Harrison also argues that the facts of this case would support a jury finding of recklessness. In general, only conduct that "will very probably cause harm" rises to the level of reckless and wanton conduct. (Donnelly v. Southern Pacific Co. (1941) 18 Cal.2d 863, 869.)
Harrison argues that Martinez should not have pitched the ball, and that doing so when he knew or should have known that Harrison was on the third base line and not in a position to protect himself was reckless. However, being hit with a thrown or batted baseball is an inherent risk of the sport, even for mere spectators. (Sanchez v. Hillerich & Bradsby Co. (2002) 104 Cal.App.4th 703, 707, 713; West, supra, 96 Cal.App.4th at pp. 353, 359; Balthazor v. Little League Baseball, Inc. (1998) 62 Cal.App.4th 47, 51-52; Lowe v. California League of Prof. Baseball (1997) 56 Cal.App.4th 112, 123; Mann v. Nutrilite, Inc. (1955) 136 Cal.App.2d 729, 734-735; Brown v. San Francisco Baseball Club (1950) 99 Cal.App.2d 484, 487-488.) Martinez had no duty to decrease that risk by not throwing the ball. (Distefano, supra, 85 Cal.App.4th at pp. 1275-1276.) Further, the consequence that Harrison would be struck in the head by a batted ball was not so inevitable as to transform Martinezs action in throwing a pitch, without ensuring that Harrison was paying attention, from negligence to recklessness.

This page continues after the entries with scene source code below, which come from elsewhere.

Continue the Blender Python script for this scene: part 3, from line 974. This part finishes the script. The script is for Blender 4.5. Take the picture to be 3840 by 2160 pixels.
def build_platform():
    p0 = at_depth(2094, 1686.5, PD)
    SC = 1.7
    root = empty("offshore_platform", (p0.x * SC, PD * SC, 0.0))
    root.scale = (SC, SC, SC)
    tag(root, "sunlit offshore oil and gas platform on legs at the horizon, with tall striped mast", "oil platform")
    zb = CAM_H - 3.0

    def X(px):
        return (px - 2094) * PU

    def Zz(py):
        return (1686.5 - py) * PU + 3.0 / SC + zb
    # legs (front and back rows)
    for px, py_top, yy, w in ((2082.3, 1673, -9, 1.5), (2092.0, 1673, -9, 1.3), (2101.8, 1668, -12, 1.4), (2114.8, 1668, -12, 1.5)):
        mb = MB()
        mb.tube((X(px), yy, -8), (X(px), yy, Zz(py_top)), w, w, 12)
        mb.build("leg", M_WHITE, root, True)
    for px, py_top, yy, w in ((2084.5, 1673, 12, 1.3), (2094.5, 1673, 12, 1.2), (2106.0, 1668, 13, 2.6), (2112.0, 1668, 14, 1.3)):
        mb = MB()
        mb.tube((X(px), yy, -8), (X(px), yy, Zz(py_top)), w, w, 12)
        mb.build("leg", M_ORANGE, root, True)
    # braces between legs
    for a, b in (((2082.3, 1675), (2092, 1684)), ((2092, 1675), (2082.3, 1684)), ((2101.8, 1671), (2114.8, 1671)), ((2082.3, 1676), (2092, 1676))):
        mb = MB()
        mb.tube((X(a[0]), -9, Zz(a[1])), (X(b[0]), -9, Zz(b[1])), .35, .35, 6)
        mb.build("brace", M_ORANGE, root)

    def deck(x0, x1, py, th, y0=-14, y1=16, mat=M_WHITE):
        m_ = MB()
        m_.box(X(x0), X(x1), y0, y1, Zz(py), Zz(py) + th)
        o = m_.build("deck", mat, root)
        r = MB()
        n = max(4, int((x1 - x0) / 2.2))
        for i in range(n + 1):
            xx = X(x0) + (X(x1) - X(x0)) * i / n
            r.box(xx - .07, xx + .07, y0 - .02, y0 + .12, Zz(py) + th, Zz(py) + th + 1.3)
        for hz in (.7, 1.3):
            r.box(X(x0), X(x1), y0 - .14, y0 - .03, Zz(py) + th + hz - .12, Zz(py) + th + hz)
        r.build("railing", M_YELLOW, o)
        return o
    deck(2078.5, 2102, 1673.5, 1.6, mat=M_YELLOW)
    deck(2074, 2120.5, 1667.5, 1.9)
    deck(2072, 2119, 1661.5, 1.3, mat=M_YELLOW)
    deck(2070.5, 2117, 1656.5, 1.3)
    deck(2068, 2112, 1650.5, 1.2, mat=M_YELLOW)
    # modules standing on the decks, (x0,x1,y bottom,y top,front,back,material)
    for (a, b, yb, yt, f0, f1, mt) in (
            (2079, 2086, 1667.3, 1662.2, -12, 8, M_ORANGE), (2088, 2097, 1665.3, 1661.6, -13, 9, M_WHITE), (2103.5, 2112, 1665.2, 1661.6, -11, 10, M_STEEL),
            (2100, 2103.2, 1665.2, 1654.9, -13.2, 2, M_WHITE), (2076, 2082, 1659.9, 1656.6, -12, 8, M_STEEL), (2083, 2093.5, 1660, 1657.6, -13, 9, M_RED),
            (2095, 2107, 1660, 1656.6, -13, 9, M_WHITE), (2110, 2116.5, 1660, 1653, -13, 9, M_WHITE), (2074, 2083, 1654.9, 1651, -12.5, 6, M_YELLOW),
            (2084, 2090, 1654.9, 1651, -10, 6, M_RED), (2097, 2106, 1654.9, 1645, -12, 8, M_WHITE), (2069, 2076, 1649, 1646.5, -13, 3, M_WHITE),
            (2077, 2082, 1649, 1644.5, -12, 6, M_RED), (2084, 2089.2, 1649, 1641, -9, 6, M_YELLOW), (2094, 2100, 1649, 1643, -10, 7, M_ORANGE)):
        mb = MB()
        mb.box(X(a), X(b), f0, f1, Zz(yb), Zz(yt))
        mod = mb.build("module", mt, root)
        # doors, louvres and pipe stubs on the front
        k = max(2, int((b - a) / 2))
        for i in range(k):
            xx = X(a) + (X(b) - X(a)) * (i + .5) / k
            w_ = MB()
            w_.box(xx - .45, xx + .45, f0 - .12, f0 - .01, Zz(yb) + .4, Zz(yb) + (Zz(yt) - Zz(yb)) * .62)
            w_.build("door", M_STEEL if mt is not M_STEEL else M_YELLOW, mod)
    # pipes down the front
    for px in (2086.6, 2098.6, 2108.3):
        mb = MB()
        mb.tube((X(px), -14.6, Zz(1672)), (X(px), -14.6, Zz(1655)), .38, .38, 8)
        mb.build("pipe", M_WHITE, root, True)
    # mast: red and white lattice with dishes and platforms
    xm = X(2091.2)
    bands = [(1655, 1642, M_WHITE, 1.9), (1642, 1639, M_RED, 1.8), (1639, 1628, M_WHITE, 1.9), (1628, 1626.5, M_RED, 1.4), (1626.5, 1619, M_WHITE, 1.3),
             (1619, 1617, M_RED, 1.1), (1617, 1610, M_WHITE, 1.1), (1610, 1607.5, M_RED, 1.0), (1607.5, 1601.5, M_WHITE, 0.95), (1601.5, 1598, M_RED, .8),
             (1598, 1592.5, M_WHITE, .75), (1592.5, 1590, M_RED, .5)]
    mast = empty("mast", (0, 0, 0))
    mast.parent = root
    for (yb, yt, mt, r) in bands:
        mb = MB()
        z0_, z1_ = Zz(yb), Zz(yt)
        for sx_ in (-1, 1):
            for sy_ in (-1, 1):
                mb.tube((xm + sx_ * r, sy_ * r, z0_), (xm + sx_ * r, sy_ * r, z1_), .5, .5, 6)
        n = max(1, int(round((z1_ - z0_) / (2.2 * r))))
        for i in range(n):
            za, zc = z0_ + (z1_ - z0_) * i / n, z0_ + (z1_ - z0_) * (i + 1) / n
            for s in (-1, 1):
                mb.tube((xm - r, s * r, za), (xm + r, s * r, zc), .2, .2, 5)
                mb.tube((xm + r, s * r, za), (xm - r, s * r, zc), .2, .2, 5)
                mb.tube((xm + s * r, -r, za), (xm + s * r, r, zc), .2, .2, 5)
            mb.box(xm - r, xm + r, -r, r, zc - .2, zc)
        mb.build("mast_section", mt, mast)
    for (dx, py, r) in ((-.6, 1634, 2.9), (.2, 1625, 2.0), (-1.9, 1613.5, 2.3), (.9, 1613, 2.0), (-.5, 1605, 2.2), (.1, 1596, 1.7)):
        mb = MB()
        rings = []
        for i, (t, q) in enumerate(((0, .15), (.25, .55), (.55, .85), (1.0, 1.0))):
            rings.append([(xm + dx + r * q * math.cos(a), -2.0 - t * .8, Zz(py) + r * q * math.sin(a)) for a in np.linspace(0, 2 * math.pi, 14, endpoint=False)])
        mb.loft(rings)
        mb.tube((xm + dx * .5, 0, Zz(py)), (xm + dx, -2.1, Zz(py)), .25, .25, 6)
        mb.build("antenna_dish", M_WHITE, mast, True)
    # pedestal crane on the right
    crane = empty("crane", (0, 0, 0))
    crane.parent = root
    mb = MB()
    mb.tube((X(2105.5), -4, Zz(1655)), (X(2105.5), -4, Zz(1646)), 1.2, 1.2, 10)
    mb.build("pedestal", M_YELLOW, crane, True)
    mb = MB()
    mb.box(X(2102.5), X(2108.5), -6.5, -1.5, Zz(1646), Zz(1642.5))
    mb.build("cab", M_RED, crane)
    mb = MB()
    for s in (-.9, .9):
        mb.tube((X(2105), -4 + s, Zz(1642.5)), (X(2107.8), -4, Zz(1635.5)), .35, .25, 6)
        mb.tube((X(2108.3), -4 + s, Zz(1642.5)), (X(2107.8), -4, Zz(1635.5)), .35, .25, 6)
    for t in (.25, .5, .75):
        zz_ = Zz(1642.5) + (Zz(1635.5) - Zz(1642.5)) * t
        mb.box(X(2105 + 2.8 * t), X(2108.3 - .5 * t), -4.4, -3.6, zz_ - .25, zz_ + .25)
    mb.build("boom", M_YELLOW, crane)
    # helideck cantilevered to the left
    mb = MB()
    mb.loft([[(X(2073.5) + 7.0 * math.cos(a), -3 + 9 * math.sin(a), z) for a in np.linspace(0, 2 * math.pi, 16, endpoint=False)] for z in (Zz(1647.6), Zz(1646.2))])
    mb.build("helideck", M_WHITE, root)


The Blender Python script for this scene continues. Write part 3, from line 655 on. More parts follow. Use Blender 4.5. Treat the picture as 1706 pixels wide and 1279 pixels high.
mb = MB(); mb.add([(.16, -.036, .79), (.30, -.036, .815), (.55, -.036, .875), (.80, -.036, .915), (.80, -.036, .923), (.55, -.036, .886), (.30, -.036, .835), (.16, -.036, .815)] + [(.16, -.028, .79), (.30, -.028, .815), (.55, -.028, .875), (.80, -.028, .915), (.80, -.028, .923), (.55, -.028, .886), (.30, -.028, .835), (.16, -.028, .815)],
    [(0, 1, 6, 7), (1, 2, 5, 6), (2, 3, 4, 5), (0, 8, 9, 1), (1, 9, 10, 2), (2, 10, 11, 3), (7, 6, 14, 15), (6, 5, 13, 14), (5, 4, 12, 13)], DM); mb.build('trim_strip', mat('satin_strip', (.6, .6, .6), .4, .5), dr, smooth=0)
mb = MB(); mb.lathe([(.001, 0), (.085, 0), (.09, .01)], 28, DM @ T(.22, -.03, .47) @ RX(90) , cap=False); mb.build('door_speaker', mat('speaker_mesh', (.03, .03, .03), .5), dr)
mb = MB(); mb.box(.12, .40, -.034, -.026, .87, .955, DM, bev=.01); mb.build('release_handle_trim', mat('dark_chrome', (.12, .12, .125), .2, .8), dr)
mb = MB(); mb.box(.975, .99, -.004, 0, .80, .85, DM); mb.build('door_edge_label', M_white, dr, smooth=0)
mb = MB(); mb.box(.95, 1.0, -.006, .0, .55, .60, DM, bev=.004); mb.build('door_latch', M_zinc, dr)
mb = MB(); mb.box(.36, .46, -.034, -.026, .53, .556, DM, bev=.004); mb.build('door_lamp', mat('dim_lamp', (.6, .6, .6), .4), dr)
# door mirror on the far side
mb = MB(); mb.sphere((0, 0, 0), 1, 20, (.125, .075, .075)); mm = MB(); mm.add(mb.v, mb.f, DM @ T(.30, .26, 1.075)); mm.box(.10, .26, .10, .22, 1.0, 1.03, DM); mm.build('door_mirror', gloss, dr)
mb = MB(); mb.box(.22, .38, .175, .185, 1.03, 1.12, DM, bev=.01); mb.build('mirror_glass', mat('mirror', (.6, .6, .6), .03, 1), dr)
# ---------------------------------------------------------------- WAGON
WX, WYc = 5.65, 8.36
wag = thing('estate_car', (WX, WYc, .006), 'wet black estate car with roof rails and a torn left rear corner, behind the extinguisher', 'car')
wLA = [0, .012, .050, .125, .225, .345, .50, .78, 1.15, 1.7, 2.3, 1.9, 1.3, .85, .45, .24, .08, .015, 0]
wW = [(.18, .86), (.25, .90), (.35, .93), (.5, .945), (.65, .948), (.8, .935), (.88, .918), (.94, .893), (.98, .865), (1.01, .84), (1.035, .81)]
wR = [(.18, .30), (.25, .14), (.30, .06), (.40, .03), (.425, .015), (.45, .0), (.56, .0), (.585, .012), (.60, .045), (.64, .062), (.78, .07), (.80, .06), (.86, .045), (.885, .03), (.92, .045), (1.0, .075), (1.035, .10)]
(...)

Harrison also claims that Martinez was reckless because Harrison twice reminded him that he should not make a pitch while Harrison was crossing the field. However, pleas for caution have been held to be of no avail since it is "the nature of the sport itself" and not "the particular plaintiffs subjective knowledge and . . . expectations . . ." that matter when determining inherent risk. (Knight, supra, 3 Cal.4th at p. 313; see also Record, supra, 73 Cal.App.4th at pp. 482-484.) Thus, even if he could overcome the other obstacles to the relief that he seeks, Harrison did not establish the existence of a triable issue of material fact that Martinez acted recklessly.
DISPOSITION
The judgment is affirmed. Defendants to recover their costs on appeal.
We concur: HOLLENHORST, J. and WARD, J.
Neither party has complied with the rules of court in preparing their briefs. Harrison has failed utterly to cite to the record in support of his contentions of fact. This is a violation of California Rules of Court, rule 14 (a)(1)(C). Further, Defendants cite solely to their separate statement of material facts. The rule requires the parties to point to actual evidence in the record. The separate statement is not evidence but merely refers to evidence, which the court must then seek out. (Jackson v. County of Los Angeles (1997) 60 Cal.App.4th 171, 178, fn. 4.) "[I]t is counsels duty to point out portions of the record that support the position taken on appeal. The appellate court is not required to search the record on its own . . . . [A]ny point raised that lacks citation may, in this courts discretion, be deemed waived. [Citation.]" (Del Real v. City of Riverside (2002) 95 Cal.App.4th 761, 768.) A violation of the rules of court may also result in the striking of the offending document, the imposition of fines and/or the dismissal of the appeal. (Ibid.) While counsel are admonished regarding their future filings with this court, in the instant case, in spite of the failures in the briefing, we will exercise our discretion to consider the merits of the appeal.